** start AVAILABLE DATA **

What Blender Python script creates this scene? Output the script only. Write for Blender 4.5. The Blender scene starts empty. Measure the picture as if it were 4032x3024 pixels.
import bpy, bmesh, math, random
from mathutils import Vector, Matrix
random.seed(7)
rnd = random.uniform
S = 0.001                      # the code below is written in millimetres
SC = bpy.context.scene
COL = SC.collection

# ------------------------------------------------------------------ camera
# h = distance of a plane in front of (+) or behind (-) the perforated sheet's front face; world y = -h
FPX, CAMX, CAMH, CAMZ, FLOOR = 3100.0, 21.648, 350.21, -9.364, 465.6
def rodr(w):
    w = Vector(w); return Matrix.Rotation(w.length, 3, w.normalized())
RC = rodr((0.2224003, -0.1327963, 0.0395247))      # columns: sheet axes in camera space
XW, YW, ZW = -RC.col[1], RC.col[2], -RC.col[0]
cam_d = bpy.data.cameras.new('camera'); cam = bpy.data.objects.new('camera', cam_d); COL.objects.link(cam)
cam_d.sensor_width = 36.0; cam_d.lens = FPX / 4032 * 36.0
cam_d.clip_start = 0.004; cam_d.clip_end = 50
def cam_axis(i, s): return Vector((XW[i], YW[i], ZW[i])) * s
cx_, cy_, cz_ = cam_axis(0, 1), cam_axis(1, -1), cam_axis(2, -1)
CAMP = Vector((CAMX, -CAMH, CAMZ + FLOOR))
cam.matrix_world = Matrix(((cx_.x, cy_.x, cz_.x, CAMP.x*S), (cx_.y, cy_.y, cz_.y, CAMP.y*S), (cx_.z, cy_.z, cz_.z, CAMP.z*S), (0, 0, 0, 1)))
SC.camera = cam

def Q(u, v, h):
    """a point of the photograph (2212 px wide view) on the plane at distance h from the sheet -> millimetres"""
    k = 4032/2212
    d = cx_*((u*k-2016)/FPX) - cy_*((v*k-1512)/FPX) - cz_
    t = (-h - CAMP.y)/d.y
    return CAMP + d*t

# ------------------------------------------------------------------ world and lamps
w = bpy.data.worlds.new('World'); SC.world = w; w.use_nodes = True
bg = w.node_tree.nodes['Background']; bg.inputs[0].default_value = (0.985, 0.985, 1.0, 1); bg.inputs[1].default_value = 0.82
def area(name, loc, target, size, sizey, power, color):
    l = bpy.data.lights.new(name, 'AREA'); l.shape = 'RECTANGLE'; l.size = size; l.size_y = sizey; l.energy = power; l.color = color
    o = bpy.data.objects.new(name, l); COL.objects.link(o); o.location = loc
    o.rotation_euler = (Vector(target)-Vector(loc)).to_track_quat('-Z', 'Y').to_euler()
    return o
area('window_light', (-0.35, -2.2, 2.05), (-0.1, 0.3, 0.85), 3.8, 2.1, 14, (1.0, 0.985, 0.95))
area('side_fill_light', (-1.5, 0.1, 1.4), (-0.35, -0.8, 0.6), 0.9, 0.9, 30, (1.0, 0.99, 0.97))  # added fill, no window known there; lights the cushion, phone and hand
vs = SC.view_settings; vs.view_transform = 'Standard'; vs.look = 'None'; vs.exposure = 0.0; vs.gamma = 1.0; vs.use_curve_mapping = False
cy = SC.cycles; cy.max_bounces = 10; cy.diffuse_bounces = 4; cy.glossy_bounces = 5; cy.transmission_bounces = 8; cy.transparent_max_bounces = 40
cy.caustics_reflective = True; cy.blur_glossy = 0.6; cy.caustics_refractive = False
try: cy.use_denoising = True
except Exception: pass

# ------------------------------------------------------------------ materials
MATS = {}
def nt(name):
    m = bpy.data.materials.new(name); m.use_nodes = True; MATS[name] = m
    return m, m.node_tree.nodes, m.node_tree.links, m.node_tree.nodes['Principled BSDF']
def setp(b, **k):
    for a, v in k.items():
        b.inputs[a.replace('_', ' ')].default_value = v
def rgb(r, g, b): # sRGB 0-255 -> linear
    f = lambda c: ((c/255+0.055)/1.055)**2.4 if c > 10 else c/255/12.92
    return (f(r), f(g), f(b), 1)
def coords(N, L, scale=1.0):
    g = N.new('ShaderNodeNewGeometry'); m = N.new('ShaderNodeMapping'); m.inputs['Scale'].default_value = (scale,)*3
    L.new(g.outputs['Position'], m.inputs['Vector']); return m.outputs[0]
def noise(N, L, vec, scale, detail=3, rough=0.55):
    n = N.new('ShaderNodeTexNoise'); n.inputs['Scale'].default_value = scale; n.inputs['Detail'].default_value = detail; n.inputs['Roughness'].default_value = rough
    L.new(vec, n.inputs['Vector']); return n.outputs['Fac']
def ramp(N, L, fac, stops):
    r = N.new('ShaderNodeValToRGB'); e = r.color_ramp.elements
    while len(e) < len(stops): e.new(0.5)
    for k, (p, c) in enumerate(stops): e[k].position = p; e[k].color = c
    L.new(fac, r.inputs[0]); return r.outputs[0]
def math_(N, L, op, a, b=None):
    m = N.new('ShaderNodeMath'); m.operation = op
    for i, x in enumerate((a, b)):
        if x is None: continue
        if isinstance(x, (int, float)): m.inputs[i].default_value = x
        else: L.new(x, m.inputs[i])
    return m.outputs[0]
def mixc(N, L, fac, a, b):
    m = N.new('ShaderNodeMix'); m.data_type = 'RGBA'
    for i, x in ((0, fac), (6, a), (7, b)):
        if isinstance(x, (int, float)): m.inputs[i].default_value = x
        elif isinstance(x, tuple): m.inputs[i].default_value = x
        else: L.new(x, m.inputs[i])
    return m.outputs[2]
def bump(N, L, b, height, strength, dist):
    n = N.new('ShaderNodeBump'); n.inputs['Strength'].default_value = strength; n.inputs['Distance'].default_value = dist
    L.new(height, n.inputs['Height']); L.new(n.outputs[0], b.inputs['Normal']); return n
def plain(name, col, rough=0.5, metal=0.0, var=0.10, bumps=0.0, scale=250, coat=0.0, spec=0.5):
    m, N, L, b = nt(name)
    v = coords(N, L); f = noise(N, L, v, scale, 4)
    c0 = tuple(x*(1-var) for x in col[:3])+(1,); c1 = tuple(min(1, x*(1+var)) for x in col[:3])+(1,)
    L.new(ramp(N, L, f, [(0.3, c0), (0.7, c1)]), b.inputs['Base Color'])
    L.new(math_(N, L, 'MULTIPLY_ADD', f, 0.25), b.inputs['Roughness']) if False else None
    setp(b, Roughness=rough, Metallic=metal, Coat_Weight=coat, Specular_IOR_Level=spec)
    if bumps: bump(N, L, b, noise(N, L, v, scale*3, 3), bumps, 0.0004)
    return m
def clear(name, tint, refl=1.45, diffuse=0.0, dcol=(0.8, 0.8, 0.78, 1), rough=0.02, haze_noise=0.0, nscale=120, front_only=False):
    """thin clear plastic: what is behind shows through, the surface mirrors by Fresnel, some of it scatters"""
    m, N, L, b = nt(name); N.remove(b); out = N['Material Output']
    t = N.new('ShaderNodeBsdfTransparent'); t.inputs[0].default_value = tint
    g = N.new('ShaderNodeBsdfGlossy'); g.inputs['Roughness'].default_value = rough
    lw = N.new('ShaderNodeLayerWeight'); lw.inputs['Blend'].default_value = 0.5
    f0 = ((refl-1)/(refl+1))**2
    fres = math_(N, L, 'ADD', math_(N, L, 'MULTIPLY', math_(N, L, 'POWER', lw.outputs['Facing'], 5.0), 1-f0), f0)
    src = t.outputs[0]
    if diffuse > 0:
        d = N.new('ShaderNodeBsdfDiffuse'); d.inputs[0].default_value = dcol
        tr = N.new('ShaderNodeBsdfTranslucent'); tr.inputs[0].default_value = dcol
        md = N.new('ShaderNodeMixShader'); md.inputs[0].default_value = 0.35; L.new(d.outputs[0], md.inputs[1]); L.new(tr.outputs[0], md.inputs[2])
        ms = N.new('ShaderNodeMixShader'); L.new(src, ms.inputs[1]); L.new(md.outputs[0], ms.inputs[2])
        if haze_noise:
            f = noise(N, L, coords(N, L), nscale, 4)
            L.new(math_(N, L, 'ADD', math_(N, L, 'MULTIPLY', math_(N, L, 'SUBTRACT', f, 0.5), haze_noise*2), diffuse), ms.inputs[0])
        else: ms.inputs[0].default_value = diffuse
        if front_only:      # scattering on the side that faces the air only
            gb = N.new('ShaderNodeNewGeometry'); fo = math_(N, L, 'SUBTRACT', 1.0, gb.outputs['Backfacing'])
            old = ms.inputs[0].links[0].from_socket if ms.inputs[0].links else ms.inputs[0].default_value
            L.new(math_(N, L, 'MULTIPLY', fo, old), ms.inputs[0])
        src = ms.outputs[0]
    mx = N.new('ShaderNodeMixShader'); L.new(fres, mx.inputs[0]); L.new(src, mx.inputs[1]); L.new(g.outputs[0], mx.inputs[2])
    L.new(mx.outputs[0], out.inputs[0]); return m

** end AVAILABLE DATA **

WHAT NEEDS TO BE DONE: What you return should be the lines from the start of the data through the line with "SC.camera = cam", quoted exactly and nothing more.

RESPONSE FOR THIS EXERCISE:
What Blender Python script creates this scene? Output the script only. Write for Blender 4.5. The Blender scene starts empty. Measure the picture as if it were 4032x3024 pixels.
import bpy, bmesh, math, random
from mathutils import Vector, Matrix
random.seed(7)
rnd = random.uniform
S = 0.001                      # the code below is written in millimetres
SC = bpy.context.scene
COL = SC.collection

# ------------------------------------------------------------------ camera
# h = distance of a plane in front of (+) or behind (-) the perforated sheet's front face; world y = -h
FPX, CAMX, CAMH, CAMZ, FLOOR = 3100.0, 21.648, 350.21, -9.364, 465.6
def rodr(w):
    w = Vector(w); return Matrix.Rotation(w.length, 3, w.normalized())
RC = rodr((0.2224003, -0.1327963, 0.0395247))      # columns: sheet axes in camera space
XW, YW, ZW = -RC.col[1], RC.col[2], -RC.col[0]
cam_d = bpy.data.cameras.new('camera'); cam = bpy.data.objects.new('camera', cam_d); COL.objects.link(cam)
cam_d.sensor_width = 36.0; cam_d.lens = FPX / 4032 * 36.0
cam_d.clip_start = 0.004; cam_d.clip_end = 50
def cam_axis(i, s): return Vector((XW[i], YW[i], ZW[i])) * s
cx_, cy_, cz_ = cam_axis(0, 1), cam_axis(1, -1), cam_axis(2, -1)
CAMP = Vector((CAMX, -CAMH, CAMZ + FLOOR))
cam.matrix_world = Matrix(((cx_.x, cy_.x, cz_.x, CAMP.x*S), (cx_.y, cy_.y, cz_.y, CAMP.y*S), (cx_.z, cy_.z, cz_.z, CAMP.z*S), (0, 0, 0, 1)))
SC.camera = cam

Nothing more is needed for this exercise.